Google recognises the influence it holds in the daily battle for readers and advertising revenues. It portrays itself as "an honest broker" that merely mirrors the news agenda as it appears on the web and says it is a servant of both its users and the multi-billion dollar global news industry.
"We like sending users off our site as quickly as possible," Nathan Stoll, Google News product manager, said. "We supply news sites with readers – with traffic.
"And there’s a larger argument here. Google News creates consumers for news organisations. People become news enthusiasts through the site and by providing multiple perspectives on events we encourage people to dig into topics and to follow them more closely.

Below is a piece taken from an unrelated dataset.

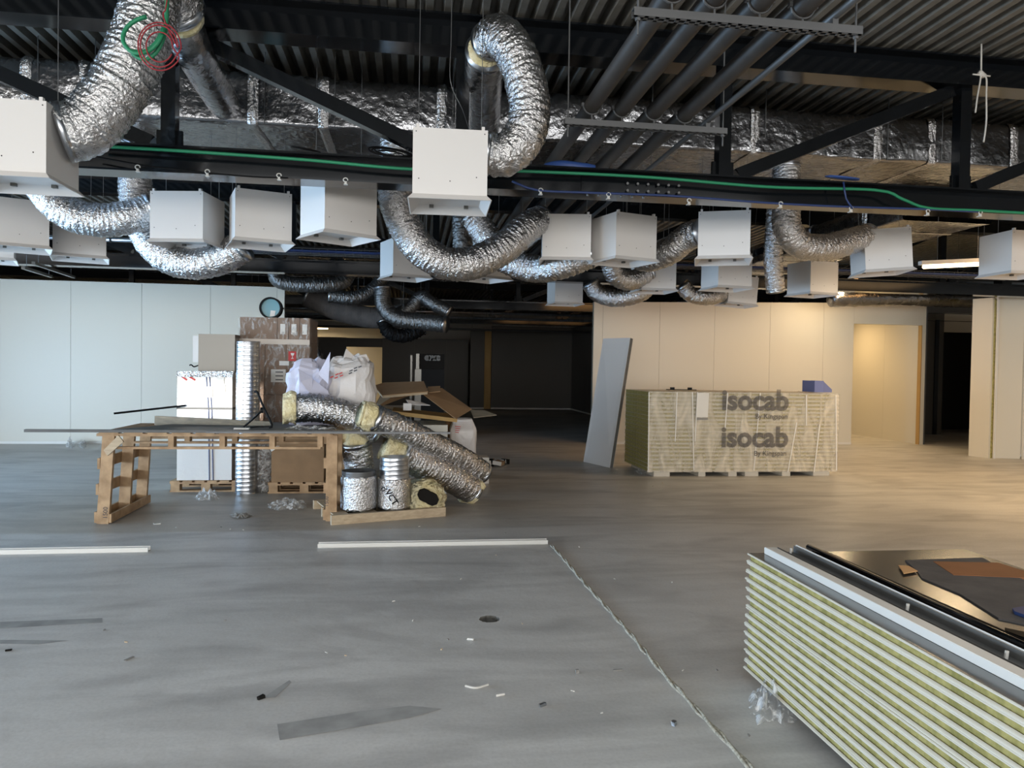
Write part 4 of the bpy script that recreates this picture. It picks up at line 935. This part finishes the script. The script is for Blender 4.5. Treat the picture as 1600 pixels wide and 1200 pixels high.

In that way, we have a complementary relationship with the newspapers."
Google’s critics argue that with its power should come responsibility and a commitment to transparency. At the World Editors' Forum in Seoul earlier this year, there was a vigorous disagreement between Krishna Bharat, the creator of Google News, and American and Japanese speakers over Google's reluctance to reveal exactly what sources it uses and how it adds or subtracts from the list.
However, Mr Stoll argues that the technology that takes the place of the news desk and backbench – the departments of a newspaper that decide what will be covered and where it will appear – absolves Google from conventional notions of editorial accountability.
"We’re just computer scientists … we’re reliant on third-party editorial sources," he said, suggesting there is no great mystery over how Google News chooses and orders its stories.
"The process can be split into four technical processes. First we crawl and index all the news sites we have listed. Second we cluster stories into topics. Third, those clusters are classified. And in the final step, an algorithm is employed which tries to reflect a traditional editorial process."
Echoing the early days of Kellogg’s cereal, Google looks to offer Google News as a product "untouched by human hand". Mr Stoll argues this is possible because of the way an event’s editorial weight is measurable online - partly through the weight of copy written on it.
"A small event has a small impact on the web, a big event makes a big impact. That reflects editorial judgment, which is something we are able to quantitively evaluate," he said.
"Other factors, such as who is publishing a certain story and the question of whether original material is being crawled are also taken into account."
However, people do play a part in the process. News sources are tagged – "by hand" – to avoid, say, spoof articles on a satirical site such as The Onion appearing among a list of straight news stories.
Likewise, a computer algorithm cannot be left to weed out defamatory or offensive content. "It’s absolutely the case that we would remove anything that we were notified promoted hate or violence. That’s a long-standing position of ours," said Mr Stoll.
And bias can creep in. One of the anecdotes from the early days of Google News involves an English programmer whose choice of sites for Google's "bots" - its automatic computer robots which trawl the web - to crawl led to cricket dominating the sports section, much to the bemusement of his American colleagues.
Too much cricket and not enough baseball is, for most people, hardly big news. But reports emerged earlier this year that Google is working on a product that would order stories according to the trustworthiness of their publishers.
Would Google be able to invoke the technology – "untouched by human hand" – argument if it were to take the line, say, that the BBC was less trustworthy than the New York Times? And what might be the reaction from the Telegraph if the Guardian was judged a more reliable organ?
"We’re absolutely not going to talk about things relating to patents," Ms Jaffe said when the subject was raised.